Source - Alliance News

Dekel Agri-Vision PLC on Tuesday said January was a record month for crude palm oil extraction and prices at its Ayenouan palm oil project in the Ivory Coast.

Dekel Agri-Vision is a West African agriculture company, with a portfolio of projects in the Ivory Coast at various stages of development.

The company noted that the extraction rate and prices were offset by weak fresh fruit bunch volumes, but that FFB prices have normalised in early February.

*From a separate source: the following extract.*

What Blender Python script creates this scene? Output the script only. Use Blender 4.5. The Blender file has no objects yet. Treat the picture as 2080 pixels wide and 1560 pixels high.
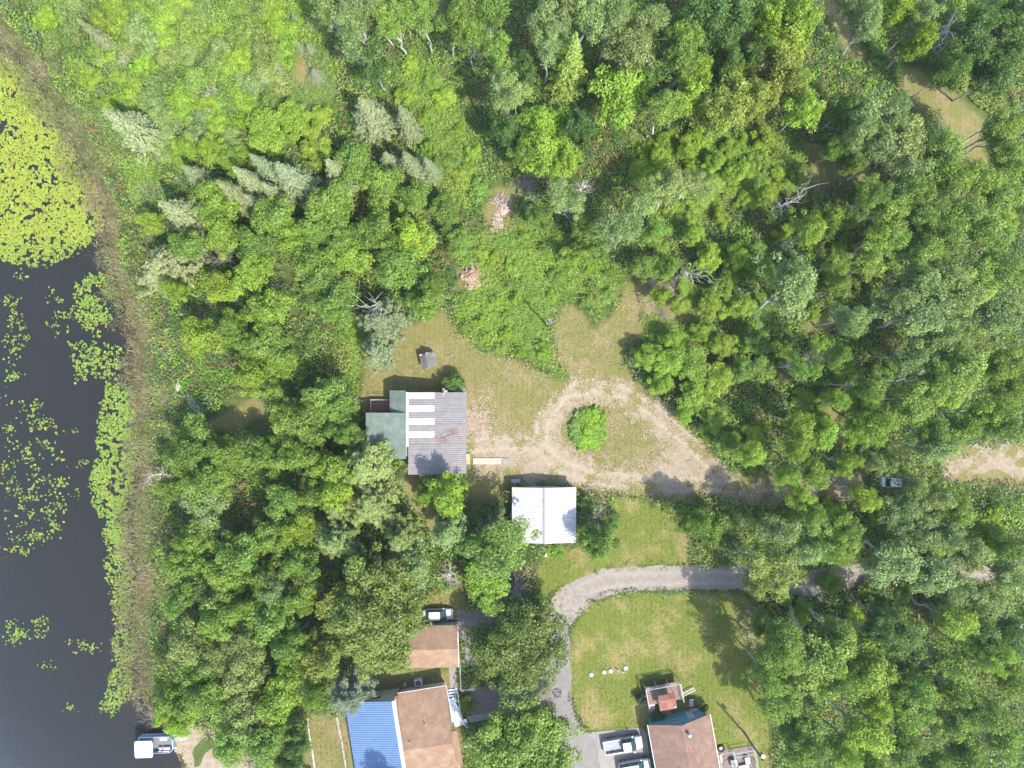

FFB volumes were low at the beginning of February, but have begun to increase, and should continue towards the end of the month, Dekel said.

Dekel said crude palm oil prices were €1,089 per tonne in January, materially higher than international than the international price of around €950 per tonne.

The company added that its extraction rate was 23% in January, up from 21.3% in January 2022.

Cashew production, meanwhile, is steadily rising, with the backlog of unpeeled inventory set to be processed over the next month, and smooth production to begin thereafter, the Dekel said.

Executive Director Lincoln Moore said: ‘High CPO prices and CPO extraction rates continue to underpin the solid financial performance of the palm oil operation. March and April are typically the best FFB volume months and will be important in terms of driving H1 financial performance. The cashew operation is now becoming a material contributor to financial performance and we look forward to reporting ongoing quarterly statistics for Q1 2023 onwards.’

Dekel shares were down 7.5%, trading at 2.78 pence each on Tuesday afternoon in London.